The exercise:
Set down, exactly as written, the lines from the top of the data to the line that holds "scene = bpy.context.scene", and omit the pictures.
________________
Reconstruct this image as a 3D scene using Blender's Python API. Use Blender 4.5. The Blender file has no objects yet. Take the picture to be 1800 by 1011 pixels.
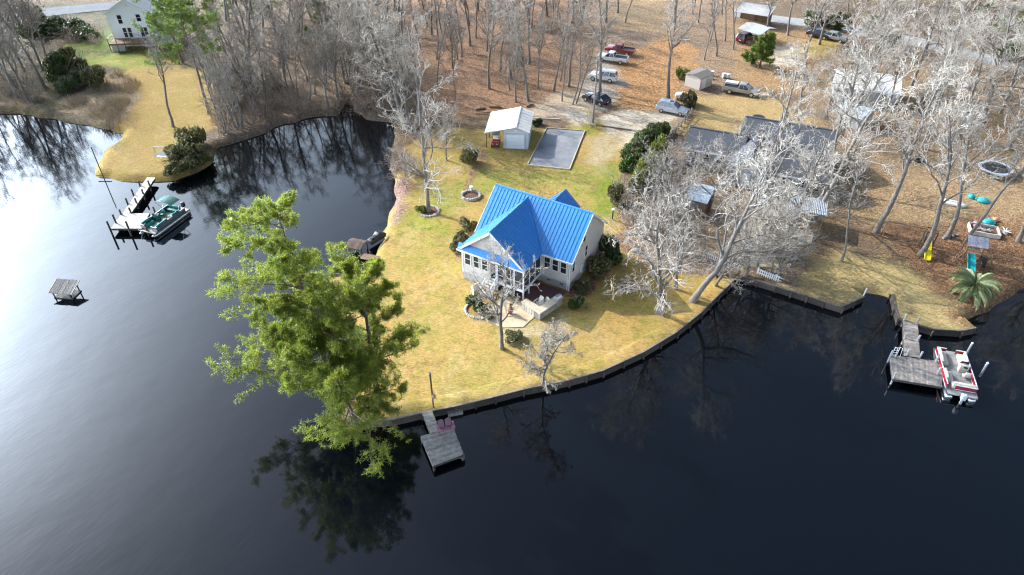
import bpy, bmesh, math, random
import numpy as np
from mathutils import Vector, Matrix
random.seed(7)
R_ = math.radians
scene = bpy.context.scene

# ------------------------------------------------------------------ camera, sky, sun, exposure
CAM_H, PITCH, FPX = 45.0, R_(38.2), 1200.0
cam = bpy.data.cameras.new('camera'); camo = bpy.data.objects.new('camera', cam)
scene.collection.objects.link(camo); scene.camera = camo
camo.location = (0, 0, CAM_H); camo.rotation_euler = (R_(90) - PITCH, 0, 0)
cam.sensor_width = 36.0; cam.lens = 36.0 * FPX / 1800.0; cam.clip_start = 0.5; cam.clip_end = 4000
SUN_AZ, SUN_EL = -56.0, 32.0            # azimuth measured from +Y towards +X
world = bpy.data.worlds.new('World'); scene.world = world; world.use_nodes = True
wn = world.node_tree; bg = wn.nodes['Background']
sky = wn.nodes.new('ShaderNodeTexSky'); sky.sky_type = 'NISHITA'; sky.sun_disc = False
sky.sun_elevation = R_(SUN_EL); sky.sun_rotation = R_(SUN_AZ); sky.air_density = 1.0; sky.dust_density = 1.8; sky.ozone_density = 2.5
SKY_STR = 0.11
bg.inputs[1].default_value = SKY_STR
def sky_veil(amount, gg):
    """thin high cloud veil: forward scattering round the sun, even in every other respect"""
    N = wn.nodes; L = wn.links; tc = N.new('ShaderNodeTexCoord'); dt = N.new('ShaderNodeVectorMath'); dt.operation = 'DOT_PRODUCT'; L.new(tc.outputs['Generated'], dt.inputs[0])
    dt.inputs[1].default_value = (math.sin(R_(SUN_AZ)) * math.cos(R_(SUN_EL)), math.cos(R_(SUN_AZ)) * math.cos(R_(SUN_EL)), math.sin(R_(SUN_EL)))
    def m(op, a, b):
        q = N.new('ShaderNodeMath'); q.operation = op
        for i, v in enumerate((a, b)): (L.new(v, q.inputs[i]) if not isinstance(v, (int, float)) else setattr(q.inputs[i], 'default_value', v))
        return q.outputs[0]
    hg = m('DIVIDE', (1 - gg * gg) * amount / SKY_STR, m('POWER', m('SUBTRACT', 1 + gg * gg, m('MULTIPLY', dt.outputs['Value'], 2 * gg)), 1.5))
    sx = N.new('ShaderNodeSeparateXYZ'); L.new(tc.outputs['Generated'], sx.inputs[0])      # longer path through the veil towards the horizon
    hg = m('MULTIPLY', hg, m('POWER', m('DIVIDE', 0.55, m('ADD', m('MAXIMUM', sx.outputs['Z'], 0.06), 0.05)), 2.7))
    cc = N.new('ShaderNodeCombineColor'); L.new(m('MULTIPLY', hg, 0.70), cc.inputs[0]); L.new(m('MULTIPLY', hg, 0.86), cc.inputs[1]); L.new(m('MULTIPLY', hg, 1.06), cc.inputs[2])
    ad = N.new('ShaderNodeMix'); ad.data_type = 'RGBA'; ad.blend_type = 'ADD'; ad.inputs['Factor'].default_value = 1.0; L.new(sky.outputs[0], ad.inputs['A']); L.new(cc.outputs[0], ad.inputs['B']); L.new(ad.outputs['Result'], bg.inputs[0])
sky_veil(0.50, 0.80)
sun = bpy.data.lights.new('sun', 'SUN'); suno = bpy.data.objects.new('sun', sun); scene.collection.objects.link(suno)
sun.energy = 4.6; sun.angle = R_(0.6); sun.color = (1.0, 0.93, 0.82)
_sd = Vector((math.sin(R_(SUN_AZ)) * math.cos(R_(SUN_EL)), math.cos(R_(SUN_AZ)) * math.cos(R_(SUN_EL)), math.sin(R_(SUN_EL))))
suno.rotation_euler = _sd.to_track_quat('Z', 'Y').to_euler(); suno.location = (0, 0, 60)
vs = scene.view_settings; vs.view_transform = 'Standard'; vs.look = 'None'; vs.gamma = 1.0; vs.exposure = 0.28; vs.use_curve_mapping = False
scene.cycles.max_bounces = 5; scene.cycles.diffuse_bounces = 2; scene.cycles.glossy_bounces = 3; scene.cycles.transmission_bounces = 2
scene.cycles.transparent_max_bounces = 6; scene.cycles.caustics_reflective = False; scene.cycles.caustics_refractive = False
scene.cycles.use_denoising = True; scene.cycles.denoiser = 'OPENIMAGEDENOISE'; scene.cycles.denoising_input_passes = 'RGB_ALBEDO_NORMAL'; scene.cycles.denoising_prefilter = 'NONE'; scene.cycles.filter_width = 1.15; scene.cycles.sample_clamp_indirect = 4.0; scene.cycles.sample_clamp_direct = 12.0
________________
Task response:
Reconstruct this image as a 3D scene using Blender's Python API. Use Blender 4.5. The Blender file has no objects yet. Take the picture to be 1800 by 1011 pixels.
import bpy, bmesh, math, random
import numpy as np
from mathutils import Vector, Matrix
random.seed(7)
R_ = math.radians
scene = bpy.context.scene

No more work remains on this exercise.